Return the data exactly, with all pictures removed.

>>>

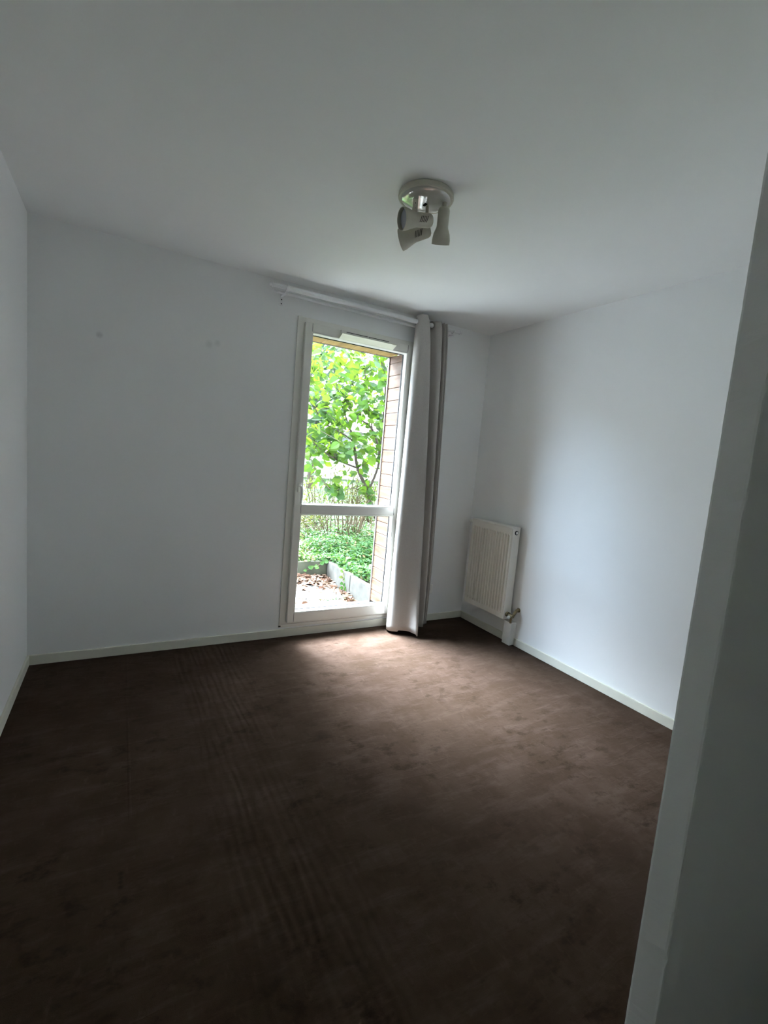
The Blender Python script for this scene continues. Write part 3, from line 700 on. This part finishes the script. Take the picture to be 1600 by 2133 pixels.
while cnt < 1900:
    p = Vector((r.uniform(1.9, 5.0), r.uniform(1.75, 3.7), r.uniform(.75, 3.2)))
    q = Vector(((p.x-3.35)/1.45, (p.y-2.7)/1.0, (p.z-2.1)/1.25))
    if q.length > 1: continue
    # looser towards the bottom, open pockets inside the crown
    if p.z < 1.35 and r.random() < .55: continue
    if p.z < 1.0 and r.random() < .5: continue
    if math.sin(p.x*7.3+1)*math.sin(p.z*6.1)*math.sin(p.y*5.2+2) > .42: continue
    hleaf(p, r); cnt += 1
mb.build('foliage', M['leaf'], tree)

# leggy shrub behind the ground cover
shrub = thing('twiggy_shrub', 'leggy shrub of bare tan stems behind the ground cover', 'shrub', (3.35, 3.1, .2))
r = random.Random(31); mb = MB(); lf = MB()
for _ in range(46):
    x = r.gauss(3.45, .17); y = r.gauss(3.1, .16); h = r.uniform(.55, 1.05)
    tx = x+(x-3.45)*.8+r.gauss(0, .16); ty = y+r.gauss(0, .15)
    p0, p1, p2 = Vector((x, y, .17)), Vector(((x+tx)/2+r.gauss(0, .03), (y+ty)/2, .2+h*.5)), Vector((tx, ty, .2+h))
    mb.tube([p0, p1, p2], [.008, .006, .003], 5)
    for _k in range(9):
        p = p1.lerp(p2, r.random()*1.1); lf.leaf(p+rv(r)*.08, rv(r)+Vector((0, 0, .2)), rv(r)+Vector((0, -.3, .8)), r.uniform(.03, .055), .025, .3, r.random())
for _ in range(26):                                  # arching stems to the left
    x = r.uniform(2.55, 3.2); y = r.uniform(2.7, 3.5); a = r.uniform(-.9, -.2)
    p0 = Vector((x, y, .17)); L = r.uniform(.4, .8)
    p1 = p0+Vector((a*.35, r.gauss(0, .08), L*.42)); p2 = p0+Vector((a*.95, r.gauss(0, .15), L*r.uniform(.35, .7)))
    mb.tube([p0, p1, p2], [.006, .004, .002], 5)
    for _k in range(16):
        p = p1.lerp(p2, r.random()); lf.leaf(p+rv(r)*.10, rv(r), rv(r)+Vector((0, -.3, .8)), r.uniform(.035, .06), .028, .3, r.random())
mb.build('stems', M['twig'], shrub, True); lf.build('leaves', M['shrubleaf'], shrub)
t = MB().lathe([(.0, 0), (.045, .004), (.052, .05), (.048, .085), (.03, .098), (0, .10)], (3.12, 2.42, .20), (.1, -.1, 1), 14)
tag(t.build('wood_stump', M['stone'], None, True), 'pale round cut stump among the ground cover below the twiggy shrub', 'stump')

# loose yellow-green bushes at the back of the bed
def bush(loc, rx, h, n, label, seed):
    r = random.Random(seed); c = Vector(loc); t = thing('garden_bush', label, 'bush', loc, group='bushes at the back of the bed'); st = MB(); lf = MB()
    for _ in range(26):
        a = r.uniform(0, 2*PI); d = Vector((math.cos(a)*rx*r.random(), math.sin(a)*rx*.6*r.random(), h*r.uniform(.6, 1)))
        b = c+Vector((d.x*.25, d.y*.25, 0)); st.tube([b, b+d*.5+rv(r)*.03, b+d], [.007, .005, .002], 5)
        for k in range(n//26):
            p = b+d*r.uniform(.15, 1.05)+rv(r)*.13; lf.leaf(p, rv(r), rv(r)+Vector((0, -.4, .7)), r.uniform(.035, .07), r.uniform(.02, .035), .3, r.random())
    st.build('stems', M['twig'], t, True); lf.build('leaves', M['bushleaf'], t)
bush((3.35, 4.15, .17), .8, .95, 620, 'yellow-green bush behind the left part of the ground cover', 61)
bush((4.55, 4.3, .17), .8, 1.1, 620, 'yellow-green bush behind the bare stems near the wood cladding', 62)
# background: trees and a house beyond the garden
def far_tree(loc, h, rx, n, label, seed, name='garden_tree'):
    r = random.Random(seed); t = thing(name, label, 'tree', loc, group='trees at the back of the garden'); c = Vector(loc)
    MB().tube([c, c+Vector((.1, 0, h*.5)), c+Vector((0, .1, h*.8))], [.12, .09, .04], 8).build('trunk', M['bark'], t, True)
    mb = MB()
    for _ in range(n):
        v = rv(r)
        while v.length > 1: v = rv(r)
        mb.leaf(c+Vector((v.x*rx, v.y*rx, h*.62+v.z*h*.40)), rv(r), rv(r), r.uniform(.14, .26), .14, .2, r.random())
    mb.build('foliage', M['far'], t)
far_tree((5.9, 11.5, .18), 5.2, 1.2, 1500, 'dark tree behind the top left of the hazel leaves', 41)
far_tree((9.5, 9.0, .18), 2.6, 1.3, 1500, 'low bushy tree behind the hazel trunk', 42)
hs = thing('house', 'pale house with a grey roof glimpsed behind the leaves', 'house', (9.0, 19, .2))
MB().box(4.5, 14, 18, 26, .15, 2.6).build('wall', M['render'], hs)
t = bmesh.new()
vs = [t.verts.new(v) for v in ((4.1, 17.6, 2.55), (14.4, 17.6, 2.55), (14.4, 26.4, 2.55), (4.1, 26.4, 2.55), (5.6, 22, 4.3), (12.9, 22, 4.3))]
for f in ((0, 1, 5, 4), (1, 2, 5), (2, 3, 4, 5), (3, 0, 4), (3, 2, 1, 0)): t.faces.new([vs[i] for i in f])
rf = MB(); rf.join(t); rf.build('roof', M['rooftile'], hs)
for x in (6.0, 9.2, 11.8):
    wd = MB().frame(x, x+1.1, 1.1, 2.3, .07, 17.95, 18.03).build('window', M['cap'], hs)
    put(MB().box(x+.06, x+1.04, 17.97, 18.01, 1.16, 2.24).build('pane', M['houseglass']), wd)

<<<

> **Full output**
The Blender Python script for this scene continues. Write part 3, from line 700 on. This part finishes the script. Take the picture to be 1600 by 2133 pixels.
while cnt < 1900:
    p = Vector((r.uniform(1.9, 5.0), r.uniform(1.75, 3.7), r.uniform(.75, 3.2)))
    q = Vector(((p.x-3.35)/1.45, (p.y-2.7)/1.0, (p.z-2.1)/1.25))
    if q.length > 1: continue
    # looser towards the bottom, open pockets inside the crown
    if p.z < 1.35 and r.random() < .55: continue
    if p.z < 1.0 and r.random() < .5: continue
    if math.sin(p.x*7.3+1)*math.sin(p.z*6.1)*math.sin(p.y*5.2+2) > .42: continue
    hleaf(p, r); cnt += 1
mb.build('foliage', M['leaf'], tree)

# leggy shrub behind the ground cover
shrub = thing('twiggy_shrub', 'leggy shrub of bare tan stems behind the ground cover', 'shrub', (3.35, 3.1, .2))
r = random.Random(31); mb = MB(); lf = MB()
for _ in range(46):
    x = r.gauss(3.45, .17); y = r.gauss(3.1, .16); h = r.uniform(.55, 1.05)
    tx = x+(x-3.45)*.8+r.gauss(0, .16); ty = y+r.gauss(0, .15)
    p0, p1, p2 = Vector((x, y, .17)), Vector(((x+tx)/2+r.gauss(0, .03), (y+ty)/2, .2+h*.5)), Vector((tx, ty, .2+h))
    mb.tube([p0, p1, p2], [.008, .006, .003], 5)
    for _k in range(9):
        p = p1.lerp(p2, r.random()*1.1); lf.leaf(p+rv(r)*.08, rv(r)+Vector((0, 0, .2)), rv(r)+Vector((0, -.3, .8)), r.uniform(.03, .055), .025, .3, r.random())
for _ in range(26):                                  # arching stems to the left
    x = r.uniform(2.55, 3.2); y = r.uniform(2.7, 3.5); a = r.uniform(-.9, -.2)
    p0 = Vector((x, y, .17)); L = r.uniform(.4, .8)
    p1 = p0+Vector((a*.35, r.gauss(0, .08), L*.42)); p2 = p0+Vector((a*.95, r.gauss(0, .15), L*r.uniform(.35, .7)))
    mb.tube([p0, p1, p2], [.006, .004, .002], 5)
    for _k in range(16):
        p = p1.lerp(p2, r.random()); lf.leaf(p+rv(r)*.10, rv(r), rv(r)+Vector((0, -.3, .8)), r.uniform(.035, .06), .028, .3, r.random())
mb.build('stems', M['twig'], shrub, True); lf.build('leaves', M['shrubleaf'], shrub)
t = MB().lathe([(.0, 0), (.045, .004), (.052, .05), (.048, .085), (.03, .098), (0, .10)], (3.12, 2.42, .20), (.1, -.1, 1), 14)
tag(t.build('wood_stump', M['stone'], None, True), 'pale round cut stump among the ground cover below the twiggy shrub', 'stump')

# loose yellow-green bushes at the back of the bed
def bush(loc, rx, h, n, label, seed):
    r = random.Random(seed); c = Vector(loc); t = thing('garden_bush', label, 'bush', loc, group='bushes at the back of the bed'); st = MB(); lf = MB()
    for _ in range(26):
        a = r.uniform(0, 2*PI); d = Vector((math.cos(a)*rx*r.random(), math.sin(a)*rx*.6*r.random(), h*r.uniform(.6, 1)))
        b = c+Vector((d.x*.25, d.y*.25, 0)); st.tube([b, b+d*.5+rv(r)*.03, b+d], [.007, .005, .002], 5)
        for k in range(n//26):
            p = b+d*r.uniform(.15, 1.05)+rv(r)*.13; lf.leaf(p, rv(r), rv(r)+Vector((0, -.4, .7)), r.uniform(.035, .07), r.uniform(.02, .035), .3, r.random())
    st.build('stems', M['twig'], t, True); lf.build('leaves', M['bushleaf'], t)
bush((3.35, 4.15, .17), .8, .95, 620, 'yellow-green bush behind the left part of the ground cover', 61)
bush((4.55, 4.3, .17), .8, 1.1, 620, 'yellow-green bush behind the bare stems near the wood cladding', 62)
# background: trees and a house beyond the garden
def far_tree(loc, h, rx, n, label, seed, name='garden_tree'):
    r = random.Random(seed); t = thing(name, label, 'tree', loc, group='trees at the back of the garden'); c = Vector(loc)
    MB().tube([c, c+Vector((.1, 0, h*.5)), c+Vector((0, .1, h*.8))], [.12, .09, .04], 8).build('trunk', M['bark'], t, True)
    mb = MB()
    for _ in range(n):
        v = rv(r)
        while v.length > 1: v = rv(r)
        mb.leaf(c+Vector((v.x*rx, v.y*rx, h*.62+v.z*h*.40)), rv(r), rv(r), r.uniform(.14, .26), .14, .2, r.random())
    mb.build('foliage', M['far'], t)
far_tree((5.9, 11.5, .18), 5.2, 1.2, 1500, 'dark tree behind the top left of the hazel leaves', 41)
far_tree((9.5, 9.0, .18), 2.6, 1.3, 1500, 'low bushy tree behind the hazel trunk', 42)
hs = thing('house', 'pale house with a grey roof glimpsed behind the leaves', 'house', (9.0, 19, .2))
MB().box(4.5, 14, 18, 26, .15, 2.6).build('wall', M['render'], hs)
t = bmesh.new()
vs = [t.verts.new(v) for v in ((4.1, 17.6, 2.55), (14.4, 17.6, 2.55), (14.4, 26.4, 2.55), (4.1, 26.4, 2.55), (5.6, 22, 4.3), (12.9, 22, 4.3))]
for f in ((0, 1, 5, 4), (1, 2, 5), (2, 3, 4, 5), (3, 0, 4), (3, 2, 1, 0)): t.faces.new([vs[i] for i in f])
rf = MB(); rf.join(t); rf.build('roof', M['rooftile'], hs)
for x in (6.0, 9.2, 11.8):
    wd = MB().frame(x, x+1.1, 1.1, 2.3, .07, 17.95, 18.03).build('window', M['cap'], hs)
    put(MB().box(x+.06, x+1.04, 17.97, 18.01, 1.16, 2.24).build('pane', M['houseglass']), wd)